Sample Space for simple Probability Experiment

Question

Imagine three empty boxes. You throw a "fair" coin. If the coin display head, you put a ball inside one of the three boxes whereas the probability for box one is $p\in(0,1)$ and for box two and three it is $\frac{1-p}{2}$.

With which probability (in dependence of p) do we have a ball in the first box?

Now, intuitively one would say $\frac{p}{2}$, which is of course correct, but I'm more interested in actually writing it down in a pedantic way.

So let $H:=\text{"Coin display head"}$ and $B_i:=\text{"Ball is in box i"}$ with $i=1,2,3$.

We know $P[H]=P[H^C]=1/2$ since we have a "fair" coin. Furthermore, we have apparently:

$P[B_1|H]=p, \quad P[B_i|H]=\frac{1-p}{2}, \ i=2,3$ and $P[B_i|H^C]=0, \ i=1,2,3$

Now, I basically fail to see how to properly calculate e.g. $P[B_1|H]=\frac{P[B_1 \cap H]}{P[H]}$ and the reason for that is, that I'm confused on how to calculate $P[B_1 \cap H]$ and the reason for that is, that we never really modeled the sample space for the experiment.

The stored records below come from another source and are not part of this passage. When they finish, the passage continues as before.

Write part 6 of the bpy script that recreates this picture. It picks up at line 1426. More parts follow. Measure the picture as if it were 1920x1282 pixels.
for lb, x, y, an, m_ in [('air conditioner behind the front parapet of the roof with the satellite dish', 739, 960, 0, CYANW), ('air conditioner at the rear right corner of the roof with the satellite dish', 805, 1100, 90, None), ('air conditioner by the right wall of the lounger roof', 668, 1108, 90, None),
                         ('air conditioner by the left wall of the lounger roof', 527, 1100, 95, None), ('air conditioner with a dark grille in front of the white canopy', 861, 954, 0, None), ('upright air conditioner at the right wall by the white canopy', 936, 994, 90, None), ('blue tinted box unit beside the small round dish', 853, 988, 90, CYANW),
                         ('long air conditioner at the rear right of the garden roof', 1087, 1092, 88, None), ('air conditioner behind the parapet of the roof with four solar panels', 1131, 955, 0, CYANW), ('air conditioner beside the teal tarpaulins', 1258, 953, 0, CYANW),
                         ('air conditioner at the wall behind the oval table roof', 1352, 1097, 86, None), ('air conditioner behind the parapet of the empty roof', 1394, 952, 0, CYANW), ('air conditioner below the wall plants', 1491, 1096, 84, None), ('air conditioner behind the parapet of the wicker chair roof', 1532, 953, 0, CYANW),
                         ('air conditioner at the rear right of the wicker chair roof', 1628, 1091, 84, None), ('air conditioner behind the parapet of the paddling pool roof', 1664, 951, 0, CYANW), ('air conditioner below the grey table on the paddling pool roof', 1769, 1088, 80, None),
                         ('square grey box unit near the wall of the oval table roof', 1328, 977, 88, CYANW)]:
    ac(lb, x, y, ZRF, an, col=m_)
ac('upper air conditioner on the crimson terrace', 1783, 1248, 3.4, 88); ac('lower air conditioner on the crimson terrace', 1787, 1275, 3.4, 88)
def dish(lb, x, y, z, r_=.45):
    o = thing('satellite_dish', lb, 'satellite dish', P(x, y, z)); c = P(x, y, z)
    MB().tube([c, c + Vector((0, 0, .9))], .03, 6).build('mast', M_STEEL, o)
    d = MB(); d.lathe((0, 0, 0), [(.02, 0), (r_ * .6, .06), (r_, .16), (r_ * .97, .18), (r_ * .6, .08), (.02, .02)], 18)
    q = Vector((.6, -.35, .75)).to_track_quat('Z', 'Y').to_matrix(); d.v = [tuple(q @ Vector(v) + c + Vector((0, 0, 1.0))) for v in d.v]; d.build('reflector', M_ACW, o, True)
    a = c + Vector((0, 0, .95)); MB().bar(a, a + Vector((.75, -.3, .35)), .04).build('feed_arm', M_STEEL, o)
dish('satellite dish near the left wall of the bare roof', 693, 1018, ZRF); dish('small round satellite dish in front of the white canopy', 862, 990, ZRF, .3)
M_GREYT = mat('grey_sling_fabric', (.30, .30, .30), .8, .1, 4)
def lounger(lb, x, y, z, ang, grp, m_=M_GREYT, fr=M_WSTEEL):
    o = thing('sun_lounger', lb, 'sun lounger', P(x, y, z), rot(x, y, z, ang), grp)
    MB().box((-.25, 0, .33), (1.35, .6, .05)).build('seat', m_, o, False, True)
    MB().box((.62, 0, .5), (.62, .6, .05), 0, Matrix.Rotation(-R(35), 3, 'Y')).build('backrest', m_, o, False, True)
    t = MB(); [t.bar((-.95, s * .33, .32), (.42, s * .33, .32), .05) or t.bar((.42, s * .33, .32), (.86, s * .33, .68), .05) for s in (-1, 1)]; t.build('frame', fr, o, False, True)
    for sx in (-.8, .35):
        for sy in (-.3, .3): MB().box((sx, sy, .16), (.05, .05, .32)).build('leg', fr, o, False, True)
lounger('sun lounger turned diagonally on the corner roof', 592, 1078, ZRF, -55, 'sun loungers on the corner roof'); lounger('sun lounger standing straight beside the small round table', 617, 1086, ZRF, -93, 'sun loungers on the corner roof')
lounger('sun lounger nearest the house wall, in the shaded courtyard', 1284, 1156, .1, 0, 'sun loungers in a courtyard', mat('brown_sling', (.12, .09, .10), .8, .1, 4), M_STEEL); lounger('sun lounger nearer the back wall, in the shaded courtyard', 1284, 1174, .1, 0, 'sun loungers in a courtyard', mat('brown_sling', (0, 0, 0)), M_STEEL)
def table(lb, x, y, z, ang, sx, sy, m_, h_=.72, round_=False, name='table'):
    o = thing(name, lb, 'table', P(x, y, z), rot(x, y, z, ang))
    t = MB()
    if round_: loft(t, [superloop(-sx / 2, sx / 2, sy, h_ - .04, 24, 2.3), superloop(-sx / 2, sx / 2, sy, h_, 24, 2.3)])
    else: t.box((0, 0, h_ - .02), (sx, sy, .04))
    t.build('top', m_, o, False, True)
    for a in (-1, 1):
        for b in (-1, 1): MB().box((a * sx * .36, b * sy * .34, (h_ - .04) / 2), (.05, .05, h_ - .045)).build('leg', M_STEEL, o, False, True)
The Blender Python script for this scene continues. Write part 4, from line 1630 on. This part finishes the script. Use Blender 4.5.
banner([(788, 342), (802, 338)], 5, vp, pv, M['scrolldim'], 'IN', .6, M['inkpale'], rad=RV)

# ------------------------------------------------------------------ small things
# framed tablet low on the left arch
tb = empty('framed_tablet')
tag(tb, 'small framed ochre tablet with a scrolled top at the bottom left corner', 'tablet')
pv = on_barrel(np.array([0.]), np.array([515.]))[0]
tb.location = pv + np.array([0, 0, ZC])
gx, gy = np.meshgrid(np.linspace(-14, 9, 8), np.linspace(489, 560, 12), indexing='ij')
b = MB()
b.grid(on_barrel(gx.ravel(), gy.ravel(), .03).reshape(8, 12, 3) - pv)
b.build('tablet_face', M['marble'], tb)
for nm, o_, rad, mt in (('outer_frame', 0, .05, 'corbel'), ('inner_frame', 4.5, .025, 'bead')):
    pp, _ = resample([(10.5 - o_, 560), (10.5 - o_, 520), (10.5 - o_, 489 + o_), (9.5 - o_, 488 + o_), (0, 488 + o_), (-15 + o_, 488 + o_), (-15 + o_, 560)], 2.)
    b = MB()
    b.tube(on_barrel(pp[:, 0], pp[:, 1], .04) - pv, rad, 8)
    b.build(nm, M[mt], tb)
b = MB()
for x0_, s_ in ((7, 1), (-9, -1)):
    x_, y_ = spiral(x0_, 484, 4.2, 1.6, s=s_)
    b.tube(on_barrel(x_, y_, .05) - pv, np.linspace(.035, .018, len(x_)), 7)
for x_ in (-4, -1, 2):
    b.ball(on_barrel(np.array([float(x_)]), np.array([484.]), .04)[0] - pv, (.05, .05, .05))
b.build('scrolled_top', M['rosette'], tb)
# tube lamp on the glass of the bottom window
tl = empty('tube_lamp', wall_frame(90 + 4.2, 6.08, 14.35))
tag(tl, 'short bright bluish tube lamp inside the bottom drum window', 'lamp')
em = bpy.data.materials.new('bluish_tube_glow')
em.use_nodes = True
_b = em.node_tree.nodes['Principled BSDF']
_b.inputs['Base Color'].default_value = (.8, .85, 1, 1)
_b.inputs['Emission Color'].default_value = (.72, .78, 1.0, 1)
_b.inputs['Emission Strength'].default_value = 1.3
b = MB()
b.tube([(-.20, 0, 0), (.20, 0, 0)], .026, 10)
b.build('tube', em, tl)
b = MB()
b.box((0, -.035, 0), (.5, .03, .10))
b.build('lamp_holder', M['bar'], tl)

Of couse, it makes intuitively sense. To be able to have the event $B_1$ we need to have thrown a coin which displays head, i.e. $B_1$ implies $H$. But I'd like to actuall write down these sets.

How would one do that? I'm confused on how to model the sample space $\Omega$ if we have events that kind of imply some events?

My take would be: $\Omega:=\{ \{B_1, H\}, \{B_2, H\}, \{B_3, H\}, H, H^C\}$ (whereas I really really dislike the notation of $H^C$ for "Coin displays number." since it it just wrong. We get what is meant, but with the given $\Omega$ above, it'd be wrong... but anyway, as you can see, my $\Omega$ also just seems to be absolute trash.

Can someone give me an example of a properly modeled sample space? I don't want to work with "intuition" since I really think probability is heavy anti-intuition.

Answer 1

The sample space $\Omega$ is $$\Omega = \{B_1, B_2, B_3, T\}$$ where $T$ (tails) stands for your $H^C$.

The elements $\omega_i$ of the sample space $\Omega$ must be

• mutually exclusive (if $\omega_i$ occurred, then $\omega_j, j\neq i$ can't occur)
• collectively exhaustive (one element $\omega_i$ always occurs in the probabilistic experiment)

The sample space $\Omega = \{B_1, B_2, B_3, T\}$ satisfies these requirements, therefore is a correct sample space for your experiment.